Let $E$ be a metric space and $F$ be a Banach space, $A\subset E$ dense. Let $(f_{n})$ be a squence of continuous and bounden functions from $E$ to $F$ such that the restriction of $f_{n}$ to $A$ converges uniformly. Show that $(f_{n})$ converges uniformly in $E$.
I think that using the Arzelà–Ascoli theorem I could solve this exercise, I believe that I have proved the relative compactness and the equicontinuity but I'm not sure if I'm on the right way.

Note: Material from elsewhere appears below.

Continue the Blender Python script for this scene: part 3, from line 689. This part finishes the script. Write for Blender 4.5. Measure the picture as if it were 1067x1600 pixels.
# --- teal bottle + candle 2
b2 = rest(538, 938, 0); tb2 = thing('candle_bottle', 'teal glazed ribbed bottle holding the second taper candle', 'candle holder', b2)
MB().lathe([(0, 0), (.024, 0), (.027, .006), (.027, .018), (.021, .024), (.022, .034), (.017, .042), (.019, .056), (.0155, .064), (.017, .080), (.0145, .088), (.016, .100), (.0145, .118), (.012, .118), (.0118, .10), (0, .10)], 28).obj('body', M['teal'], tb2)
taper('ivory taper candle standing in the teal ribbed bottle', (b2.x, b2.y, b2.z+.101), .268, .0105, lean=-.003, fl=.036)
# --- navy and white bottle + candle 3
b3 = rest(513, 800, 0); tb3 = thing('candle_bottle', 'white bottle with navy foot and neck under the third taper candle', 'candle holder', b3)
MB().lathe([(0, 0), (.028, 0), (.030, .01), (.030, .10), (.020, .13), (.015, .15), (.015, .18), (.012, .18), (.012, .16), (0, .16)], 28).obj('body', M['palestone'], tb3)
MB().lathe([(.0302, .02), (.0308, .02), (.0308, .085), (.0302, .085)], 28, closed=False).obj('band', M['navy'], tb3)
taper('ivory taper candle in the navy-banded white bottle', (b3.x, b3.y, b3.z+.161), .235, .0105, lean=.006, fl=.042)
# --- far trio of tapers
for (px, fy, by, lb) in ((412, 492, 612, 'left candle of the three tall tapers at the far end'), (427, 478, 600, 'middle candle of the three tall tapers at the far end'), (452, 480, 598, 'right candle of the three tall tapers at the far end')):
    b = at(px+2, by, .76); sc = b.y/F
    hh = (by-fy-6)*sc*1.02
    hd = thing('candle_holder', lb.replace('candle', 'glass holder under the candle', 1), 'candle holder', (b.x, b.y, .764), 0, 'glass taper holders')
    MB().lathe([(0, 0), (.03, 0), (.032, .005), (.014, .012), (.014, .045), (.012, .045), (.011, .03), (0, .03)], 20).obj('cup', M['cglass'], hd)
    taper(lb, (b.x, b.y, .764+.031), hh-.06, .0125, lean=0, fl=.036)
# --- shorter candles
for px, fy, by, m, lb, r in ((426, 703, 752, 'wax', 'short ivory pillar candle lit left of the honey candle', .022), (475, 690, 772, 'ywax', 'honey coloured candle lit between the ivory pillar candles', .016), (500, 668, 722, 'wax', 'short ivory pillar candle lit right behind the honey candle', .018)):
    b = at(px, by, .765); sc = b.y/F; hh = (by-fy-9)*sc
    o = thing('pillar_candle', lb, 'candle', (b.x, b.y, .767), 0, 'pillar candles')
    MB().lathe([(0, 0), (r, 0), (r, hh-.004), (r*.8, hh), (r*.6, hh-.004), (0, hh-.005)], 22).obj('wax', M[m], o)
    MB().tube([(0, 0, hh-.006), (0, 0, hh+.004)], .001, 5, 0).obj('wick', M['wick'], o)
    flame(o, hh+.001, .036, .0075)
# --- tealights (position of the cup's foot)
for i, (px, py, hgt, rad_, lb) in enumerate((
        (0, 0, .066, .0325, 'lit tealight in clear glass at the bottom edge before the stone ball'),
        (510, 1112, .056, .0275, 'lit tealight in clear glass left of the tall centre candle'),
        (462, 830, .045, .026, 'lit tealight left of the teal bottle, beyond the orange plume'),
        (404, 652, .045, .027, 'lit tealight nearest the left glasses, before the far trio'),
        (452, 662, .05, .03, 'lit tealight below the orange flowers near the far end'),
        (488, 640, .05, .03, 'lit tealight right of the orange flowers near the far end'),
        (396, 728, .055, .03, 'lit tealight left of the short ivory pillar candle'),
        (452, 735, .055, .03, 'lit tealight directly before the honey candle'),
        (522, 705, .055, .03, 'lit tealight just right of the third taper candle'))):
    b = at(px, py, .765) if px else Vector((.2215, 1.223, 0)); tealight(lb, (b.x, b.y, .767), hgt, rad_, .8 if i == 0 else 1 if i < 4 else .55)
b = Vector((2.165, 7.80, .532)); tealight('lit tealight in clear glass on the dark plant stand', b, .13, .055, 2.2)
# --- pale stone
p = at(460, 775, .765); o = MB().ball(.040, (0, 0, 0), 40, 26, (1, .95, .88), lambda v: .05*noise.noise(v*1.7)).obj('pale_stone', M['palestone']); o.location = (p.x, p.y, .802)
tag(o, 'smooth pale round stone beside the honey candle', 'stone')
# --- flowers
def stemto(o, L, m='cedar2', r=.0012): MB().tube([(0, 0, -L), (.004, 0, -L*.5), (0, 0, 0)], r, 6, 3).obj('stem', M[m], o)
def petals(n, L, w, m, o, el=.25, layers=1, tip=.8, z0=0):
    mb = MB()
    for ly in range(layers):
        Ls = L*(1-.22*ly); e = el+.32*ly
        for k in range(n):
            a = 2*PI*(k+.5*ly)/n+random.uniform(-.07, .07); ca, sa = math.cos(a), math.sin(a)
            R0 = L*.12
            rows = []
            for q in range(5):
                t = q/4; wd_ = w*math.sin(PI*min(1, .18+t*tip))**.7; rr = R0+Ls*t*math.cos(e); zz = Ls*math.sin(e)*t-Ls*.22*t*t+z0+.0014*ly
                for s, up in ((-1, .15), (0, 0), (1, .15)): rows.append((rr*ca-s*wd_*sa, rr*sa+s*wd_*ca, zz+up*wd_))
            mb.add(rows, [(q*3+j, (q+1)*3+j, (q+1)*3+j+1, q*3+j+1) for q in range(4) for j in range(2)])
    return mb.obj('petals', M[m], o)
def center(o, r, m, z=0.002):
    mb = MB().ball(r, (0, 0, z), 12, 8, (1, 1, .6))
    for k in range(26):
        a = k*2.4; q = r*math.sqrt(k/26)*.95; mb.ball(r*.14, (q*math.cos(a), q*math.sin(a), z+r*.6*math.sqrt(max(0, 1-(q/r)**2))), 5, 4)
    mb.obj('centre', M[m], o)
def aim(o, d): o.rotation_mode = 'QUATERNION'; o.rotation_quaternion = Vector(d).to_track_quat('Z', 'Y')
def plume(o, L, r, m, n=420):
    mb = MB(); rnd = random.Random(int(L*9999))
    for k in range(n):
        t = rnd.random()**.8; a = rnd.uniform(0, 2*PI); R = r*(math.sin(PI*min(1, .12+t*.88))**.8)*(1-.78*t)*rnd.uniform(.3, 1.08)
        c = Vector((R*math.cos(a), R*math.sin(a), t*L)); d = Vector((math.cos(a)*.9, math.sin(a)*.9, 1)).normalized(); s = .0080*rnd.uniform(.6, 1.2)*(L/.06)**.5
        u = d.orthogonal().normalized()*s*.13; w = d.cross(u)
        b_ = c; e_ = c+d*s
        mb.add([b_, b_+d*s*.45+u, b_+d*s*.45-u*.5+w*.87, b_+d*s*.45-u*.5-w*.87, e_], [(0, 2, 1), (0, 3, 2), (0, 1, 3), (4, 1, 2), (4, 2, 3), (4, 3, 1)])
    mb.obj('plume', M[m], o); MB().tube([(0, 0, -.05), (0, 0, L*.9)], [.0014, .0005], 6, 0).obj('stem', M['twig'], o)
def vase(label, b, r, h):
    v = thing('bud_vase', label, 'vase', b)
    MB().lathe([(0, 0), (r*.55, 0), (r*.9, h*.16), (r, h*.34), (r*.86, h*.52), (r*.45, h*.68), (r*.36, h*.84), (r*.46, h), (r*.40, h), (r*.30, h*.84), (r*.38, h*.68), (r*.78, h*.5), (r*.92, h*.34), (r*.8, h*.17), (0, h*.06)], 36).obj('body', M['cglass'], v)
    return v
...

Suppose $f_n \to f$ uniformly on $A$. Let $\epsilon >0$. There exists $n_0$ such that $\|f_n(x)-f(x)\| <\epsilon $ for all $x \in A$ if $n \geq n_0$. This gives $\|f_n(x)-f_m(x)\|<2\epsilon$ for all $x \in A$ if $n,m \geq n_0$. Since $A$ is dense in $E$ and $f_n$ is continuous for each $n$ we get $\|f_n(x)-f_m(x)\|\leq 2\epsilon$ for all $x \in E$ if $n,m \geq n_0$. (1) In particular, $(f_n(x))$ is a Cauchy sequence in $F$ for each $x \in E$. Let $f(x)=\lim f_n(x)$. This definition extends $f$ (orginally defined on $A$) to a function on $E$. Also, $\|f_n(x)-f(x)\|\leq 2\epsilon$ for all $x \in E$ if $n \geq n_0$. (This follows by letting $m \to \infty$ in (1)). We have proved that $f_n \to f$ uniformly on $E$.